Internal insulation works well, but it has certain weaknesses. Internal insulation, for instance, must be installed around wall studs, joists and rafters, so these areas do not receive any protection from heat loss. Wood is a terrible insulator, and wood that is not covered by inside insulation provides a point where heat can escape the house.

Air infiltration occurs when outside air enters the home through cracks or un-insulated areas, and is one of the primary causes of heat loss in homes. Installing sheathing seals hidden wall cracks and provides a layer of thermal resistance between exposed wood and the outside environment. The results are an increase in insulation efficiency and energy savings.

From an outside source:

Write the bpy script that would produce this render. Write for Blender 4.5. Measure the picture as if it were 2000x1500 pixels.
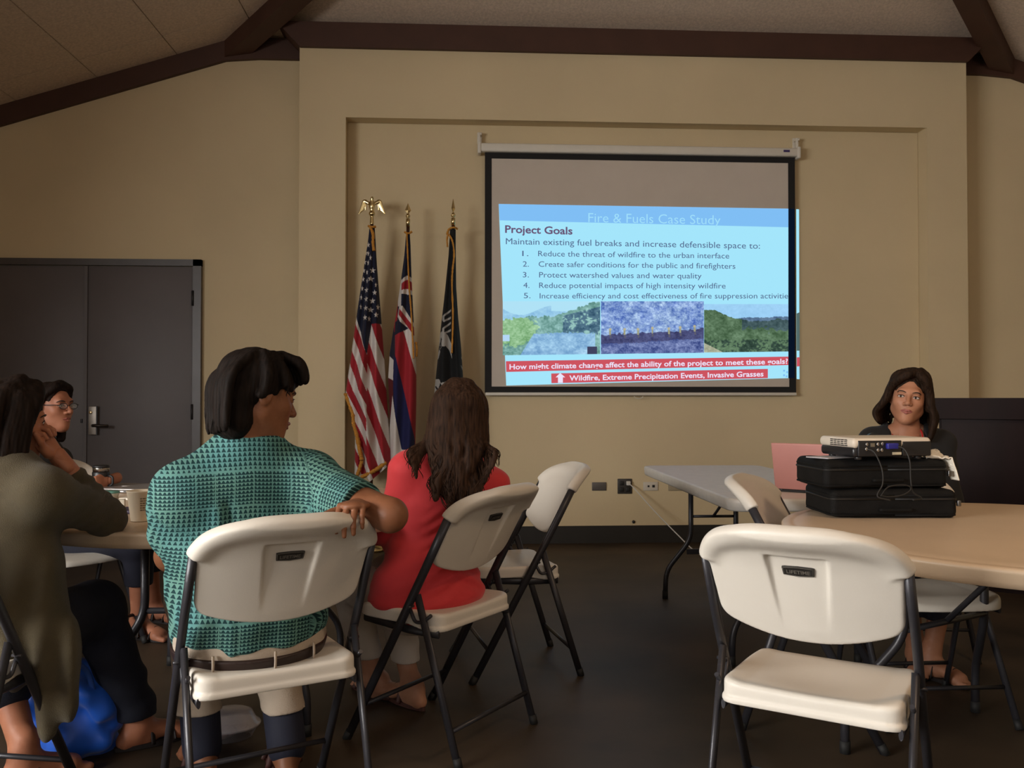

Types of Insulated Sheathing

Insulation sheathing comes in two basic types: polystyrene resins and polyisocyanurate sheets. Polystyrene-based insulation sheathing can react with solvents found in some paint and adhesive products, and so should only be used with products recommended by the wall sheathing manufacturer.

Polyisocyanurate insulation sheathing is more resistant to solvents than polystyrene sheathing and tends to have a slightly higher R-value. Both types of insulated sheathing degrade with long-term exposure to the sun's ultraviolet rays.

Installing Sheathing

Insulated sheathing can be installed on the outside of walls and roofs. Siding and other decorative items must be removed when installing sheathing and then replaced afterwards. Because of this, the best time for installing sheathing is when replacing roofing or siding materials.

When installing sheathing, only use tools and fasteners recommended by wall sheathing manufacturers. Thin brick and stone veneers can often be installed directly over insulation sheathing, but check with the sheathing manufacturer first.

If you're installing sheathing to create a water barrier, it's important to tape panels together at the joints and seal areas where the insulation sheathing meets the flashing of windows, doors and any other wall sections where leaking is a possibility.